>> START Data shown

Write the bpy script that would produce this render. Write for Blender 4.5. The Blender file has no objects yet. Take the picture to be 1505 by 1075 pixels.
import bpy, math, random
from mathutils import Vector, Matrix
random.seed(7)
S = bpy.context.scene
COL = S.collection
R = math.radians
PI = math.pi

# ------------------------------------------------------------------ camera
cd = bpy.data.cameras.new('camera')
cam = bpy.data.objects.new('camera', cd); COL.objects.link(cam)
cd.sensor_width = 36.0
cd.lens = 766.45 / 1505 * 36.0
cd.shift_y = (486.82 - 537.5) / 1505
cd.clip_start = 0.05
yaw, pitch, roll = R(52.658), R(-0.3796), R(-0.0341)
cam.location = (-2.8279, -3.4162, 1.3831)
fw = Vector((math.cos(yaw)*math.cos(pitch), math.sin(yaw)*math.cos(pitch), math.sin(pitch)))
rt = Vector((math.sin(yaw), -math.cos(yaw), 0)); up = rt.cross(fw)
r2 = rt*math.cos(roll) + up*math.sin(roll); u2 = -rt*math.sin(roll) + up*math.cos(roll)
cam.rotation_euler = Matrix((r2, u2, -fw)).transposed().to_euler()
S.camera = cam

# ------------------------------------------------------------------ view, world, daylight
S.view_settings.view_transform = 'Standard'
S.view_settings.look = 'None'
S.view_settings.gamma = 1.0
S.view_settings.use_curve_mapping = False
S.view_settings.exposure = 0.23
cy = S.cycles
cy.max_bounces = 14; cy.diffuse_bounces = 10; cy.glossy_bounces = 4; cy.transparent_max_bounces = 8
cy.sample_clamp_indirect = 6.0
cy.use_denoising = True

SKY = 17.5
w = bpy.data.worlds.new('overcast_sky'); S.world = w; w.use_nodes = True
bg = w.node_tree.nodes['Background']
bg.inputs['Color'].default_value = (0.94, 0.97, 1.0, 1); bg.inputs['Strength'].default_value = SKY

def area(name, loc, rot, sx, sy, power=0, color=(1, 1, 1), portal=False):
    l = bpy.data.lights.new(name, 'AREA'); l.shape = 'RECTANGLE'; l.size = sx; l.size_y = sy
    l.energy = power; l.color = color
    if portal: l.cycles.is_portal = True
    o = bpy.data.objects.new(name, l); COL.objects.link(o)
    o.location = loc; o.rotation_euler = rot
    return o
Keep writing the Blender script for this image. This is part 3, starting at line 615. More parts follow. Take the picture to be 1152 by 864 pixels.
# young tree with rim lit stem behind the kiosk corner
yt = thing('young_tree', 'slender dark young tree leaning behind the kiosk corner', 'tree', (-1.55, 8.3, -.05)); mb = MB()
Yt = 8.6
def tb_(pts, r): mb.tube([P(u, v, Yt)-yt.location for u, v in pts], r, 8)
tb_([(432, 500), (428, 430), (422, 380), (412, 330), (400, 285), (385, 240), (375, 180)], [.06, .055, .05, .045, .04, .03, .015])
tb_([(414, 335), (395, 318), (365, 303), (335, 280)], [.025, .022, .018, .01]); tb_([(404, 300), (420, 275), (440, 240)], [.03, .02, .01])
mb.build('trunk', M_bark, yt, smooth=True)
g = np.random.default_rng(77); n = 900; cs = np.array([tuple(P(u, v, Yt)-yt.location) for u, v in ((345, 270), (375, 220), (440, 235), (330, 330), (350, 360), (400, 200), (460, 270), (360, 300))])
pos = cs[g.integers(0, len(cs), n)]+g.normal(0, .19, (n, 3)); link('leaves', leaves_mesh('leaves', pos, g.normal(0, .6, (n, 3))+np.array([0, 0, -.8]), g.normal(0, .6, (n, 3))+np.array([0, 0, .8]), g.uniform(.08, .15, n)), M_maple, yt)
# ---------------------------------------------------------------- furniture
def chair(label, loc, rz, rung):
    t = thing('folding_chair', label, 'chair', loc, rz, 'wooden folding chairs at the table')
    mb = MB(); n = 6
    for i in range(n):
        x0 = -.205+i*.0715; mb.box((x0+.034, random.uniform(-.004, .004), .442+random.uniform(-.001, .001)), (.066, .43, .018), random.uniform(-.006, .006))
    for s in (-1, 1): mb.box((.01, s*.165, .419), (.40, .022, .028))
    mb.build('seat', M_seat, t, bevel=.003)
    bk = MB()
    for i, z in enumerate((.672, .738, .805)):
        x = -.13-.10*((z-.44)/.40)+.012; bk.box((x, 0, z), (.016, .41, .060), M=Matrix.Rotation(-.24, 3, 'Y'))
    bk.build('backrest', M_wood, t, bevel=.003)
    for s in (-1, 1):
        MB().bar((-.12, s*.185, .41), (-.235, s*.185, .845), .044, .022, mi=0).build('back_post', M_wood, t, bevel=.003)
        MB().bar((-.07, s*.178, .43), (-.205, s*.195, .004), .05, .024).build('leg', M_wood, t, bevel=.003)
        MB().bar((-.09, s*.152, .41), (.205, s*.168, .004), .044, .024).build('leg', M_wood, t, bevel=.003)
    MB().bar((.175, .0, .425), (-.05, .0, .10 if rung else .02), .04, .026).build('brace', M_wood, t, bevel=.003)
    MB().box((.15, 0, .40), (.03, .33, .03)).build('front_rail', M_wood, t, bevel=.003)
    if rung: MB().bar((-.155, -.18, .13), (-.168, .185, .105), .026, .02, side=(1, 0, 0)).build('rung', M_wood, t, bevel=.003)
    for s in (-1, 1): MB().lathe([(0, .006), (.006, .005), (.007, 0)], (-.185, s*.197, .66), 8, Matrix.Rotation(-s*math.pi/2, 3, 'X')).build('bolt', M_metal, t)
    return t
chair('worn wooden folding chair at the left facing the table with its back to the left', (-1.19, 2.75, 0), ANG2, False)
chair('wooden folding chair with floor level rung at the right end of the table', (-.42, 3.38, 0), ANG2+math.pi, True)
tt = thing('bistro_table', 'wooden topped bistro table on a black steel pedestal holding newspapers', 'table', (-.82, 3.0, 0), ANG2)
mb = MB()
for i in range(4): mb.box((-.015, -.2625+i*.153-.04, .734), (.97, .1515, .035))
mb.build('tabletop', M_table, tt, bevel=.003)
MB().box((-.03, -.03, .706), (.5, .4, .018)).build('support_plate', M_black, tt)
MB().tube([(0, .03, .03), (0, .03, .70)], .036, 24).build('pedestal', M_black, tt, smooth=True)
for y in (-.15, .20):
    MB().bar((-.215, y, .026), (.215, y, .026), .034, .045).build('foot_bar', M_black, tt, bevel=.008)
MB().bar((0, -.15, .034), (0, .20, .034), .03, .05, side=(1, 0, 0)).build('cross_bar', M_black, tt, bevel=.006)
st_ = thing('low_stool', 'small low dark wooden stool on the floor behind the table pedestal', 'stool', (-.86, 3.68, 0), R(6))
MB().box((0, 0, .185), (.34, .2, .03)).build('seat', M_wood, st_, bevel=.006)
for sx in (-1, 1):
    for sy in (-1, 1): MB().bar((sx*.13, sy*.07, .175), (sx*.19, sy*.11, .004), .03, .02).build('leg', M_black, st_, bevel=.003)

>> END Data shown

Exercise brief
Every line that holds the string "script" should be returned.

Answer for this exercise
Write the bpy script that would produce this render. Write for Blender 4.5. The Blender file has no objects yet. Take the picture to be 1505 by 1075 pixels.
Keep writing the Blender script for this image. This is part 3, starting at line 615. More parts follow. Take the picture to be 1152 by 864 pixels.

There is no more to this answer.